SUPPLIED INFORMATION:
BEGIN
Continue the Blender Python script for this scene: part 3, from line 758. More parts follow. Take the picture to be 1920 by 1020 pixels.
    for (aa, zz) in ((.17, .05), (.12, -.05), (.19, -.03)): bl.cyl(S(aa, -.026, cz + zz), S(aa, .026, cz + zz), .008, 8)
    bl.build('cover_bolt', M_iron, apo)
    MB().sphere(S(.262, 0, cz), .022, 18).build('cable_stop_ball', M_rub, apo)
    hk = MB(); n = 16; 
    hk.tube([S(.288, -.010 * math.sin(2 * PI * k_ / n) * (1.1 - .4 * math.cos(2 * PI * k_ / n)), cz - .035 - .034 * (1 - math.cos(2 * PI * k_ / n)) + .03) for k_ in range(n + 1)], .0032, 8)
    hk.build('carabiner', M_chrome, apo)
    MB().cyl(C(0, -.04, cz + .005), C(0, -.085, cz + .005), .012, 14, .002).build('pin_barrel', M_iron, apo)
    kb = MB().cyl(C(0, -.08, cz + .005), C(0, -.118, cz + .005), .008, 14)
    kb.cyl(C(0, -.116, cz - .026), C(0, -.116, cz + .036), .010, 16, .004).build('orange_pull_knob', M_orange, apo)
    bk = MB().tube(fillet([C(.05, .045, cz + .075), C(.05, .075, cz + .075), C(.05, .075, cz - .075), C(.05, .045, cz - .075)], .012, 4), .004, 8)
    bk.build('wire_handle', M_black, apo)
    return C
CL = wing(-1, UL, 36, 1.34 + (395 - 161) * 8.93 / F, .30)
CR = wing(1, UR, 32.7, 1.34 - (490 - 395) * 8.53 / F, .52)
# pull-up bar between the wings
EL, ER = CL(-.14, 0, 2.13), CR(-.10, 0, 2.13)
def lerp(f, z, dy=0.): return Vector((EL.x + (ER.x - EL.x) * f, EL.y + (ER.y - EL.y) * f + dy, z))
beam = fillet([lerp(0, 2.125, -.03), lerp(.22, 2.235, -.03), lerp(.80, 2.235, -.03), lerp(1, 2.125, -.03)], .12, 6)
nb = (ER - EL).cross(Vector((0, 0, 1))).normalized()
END
DIRECTION:
Copy out each line above, character for character.

EXERCISE OUTPUT:
Continue the Blender Python script for this scene: part 3, from line 758. More parts follow. Take the picture to be 1920 by 1020 pixels.
    for (aa, zz) in ((.17, .05), (.12, -.05), (.19, -.03)): bl.cyl(S(aa, -.026, cz + zz), S(aa, .026, cz + zz), .008, 8)
    bl.build('cover_bolt', M_iron, apo)
    MB().sphere(S(.262, 0, cz), .022, 18).build('cable_stop_ball', M_rub, apo)
    hk = MB(); n = 16; 
    hk.tube([S(.288, -.010 * math.sin(2 * PI * k_ / n) * (1.1 - .4 * math.cos(2 * PI * k_ / n)), cz - .035 - .034 * (1 - math.cos(2 * PI * k_ / n)) + .03) for k_ in range(n + 1)], .0032, 8)
    hk.build('carabiner', M_chrome, apo)
    MB().cyl(C(0, -.04, cz + .005), C(0, -.085, cz + .005), .012, 14, .002).build('pin_barrel', M_iron, apo)
    kb = MB().cyl(C(0, -.08, cz + .005), C(0, -.118, cz + .005), .008, 14)
    kb.cyl(C(0, -.116, cz - .026), C(0, -.116, cz + .036), .010, 16, .004).build('orange_pull_knob', M_orange, apo)
    bk = MB().tube(fillet([C(.05, .045, cz + .075), C(.05, .075, cz + .075), C(.05, .075, cz - .075), C(.05, .045, cz - .075)], .012, 4), .004, 8)
    bk.build('wire_handle', M_black, apo)
    return C
CL = wing(-1, UL, 36, 1.34 + (395 - 161) * 8.93 / F, .30)
CR = wing(1, UR, 32.7, 1.34 - (490 - 395) * 8.53 / F, .52)
# pull-up bar between the wings
EL, ER = CL(-.14, 0, 2.13), CR(-.10, 0, 2.13)
def lerp(f, z, dy=0.): return Vector((EL.x + (ER.x - EL.x) * f, EL.y + (ER.y - EL.y) * f + dy, z))
beam = fillet([lerp(0, 2.125, -.03), lerp(.22, 2.235, -.03), lerp(.80, 2.235, -.03), lerp(1, 2.125, -.03)], .12, 6)
nb = (ER - EL).cross(Vector((0, 0, 1))).normalized()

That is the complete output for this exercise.